Тогда я впервые увидела мать Марию. Была она уже в монашеском одеянии, сидела совсем близко. Она и вела диспут. Говорила увлеченно, интересно. Все кругом оживились, заспорили. Я тоже изрекла что-то вроде того, что жалость без любви возможна, но любить, не жалея, никак нельзя. Матушка наклонилась ко мне, потрепала по руке и спросила с улыбкой:
— Сколько же тебе лет, что ты так по-взрослому рассуждаешь?
Стало немного грустно, — мне хотелось выглядеть солидней своих четырнадцати. Но матушка была так добра, улыбка ее с ямочками на щеках так прелестна — я не обиделась.
В той поездке была с нами и старшая дочь матери Марии — Гаяна. Она походила на мать, только глаза совсем другие — большие, круглые, светлые. А у матери Марии — карие. И, если она снимала очки, прищуренные.
Уже в годы войны, когда наши судьбы тесно переплелись, я узнала от матери Марии печальную историю Гаяны. В 1936 году она уехала в Советский Союз с Алексеем Толстым.
Из Москвы Гаяна писала матери восторженные письма, мечтала навсегда остаться в России. И осталась.

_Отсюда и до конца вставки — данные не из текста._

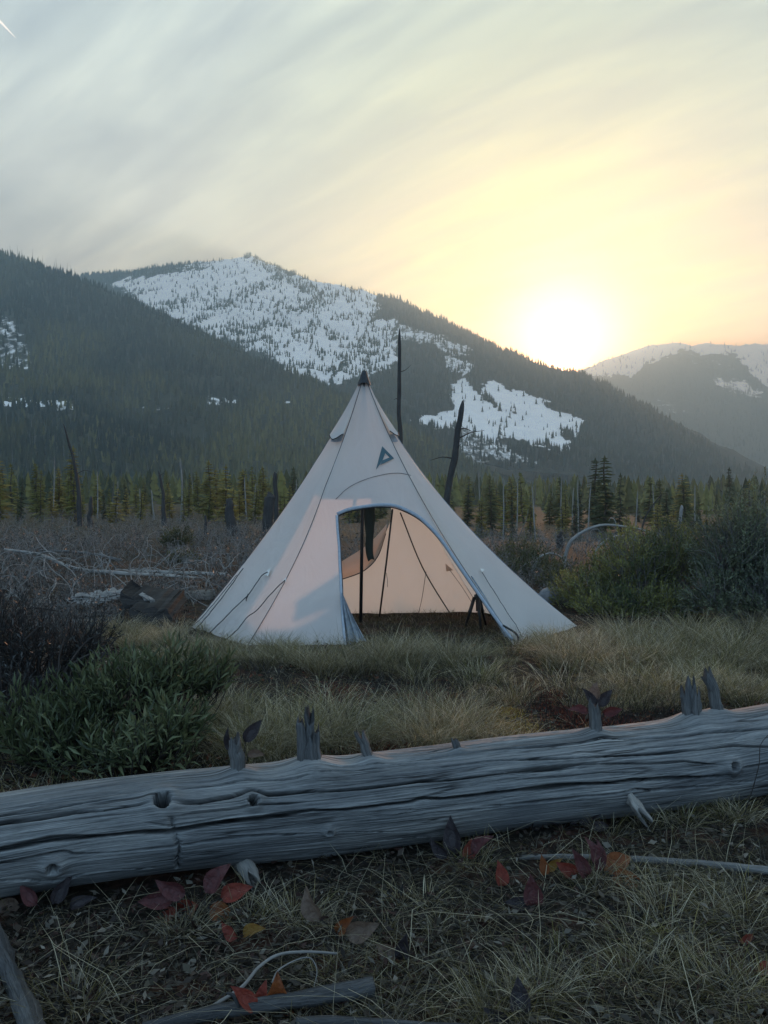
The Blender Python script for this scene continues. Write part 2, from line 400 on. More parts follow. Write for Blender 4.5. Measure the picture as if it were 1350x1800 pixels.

Она тяжело заболела и умерла.
По Парижу ходили толки и пересуды, будто Гаяну уморили большевики, но мать Мария этим слухам не верила.
Да и я думаю, кому бы это понадобилось — убивать молоденькую девушку, никому не сделавшую никакого зла?
12
Тетя Вера. — Конец театра на улице де Тревиз
В 1930 году в Париж приехала тетя Вера. Она оказалась очень похожей на маму, только худенькая и ниже ростом, с коротко остриженными темными волосами.
Вера широко ходила по комнате, при разговоре рубила ладонью воздух. Раз сказанное было для нее как отрезанное.
За годы разлуки родственные связи с тетей Верой нарушились. Милой семейной обстановки по бабушкиным мечтаниям не получилось, хоть и собирались мы по праздникам в большой теткиной квартире. Но мы все были свои, а тетя Вера с мужем приходили как бы в гости.
Тетя Вера увлекалась верчением столов и прочей мистикой. Для начала она потащила нас всех на встречу со знаменитым буддийским проповедником Кришнамурти.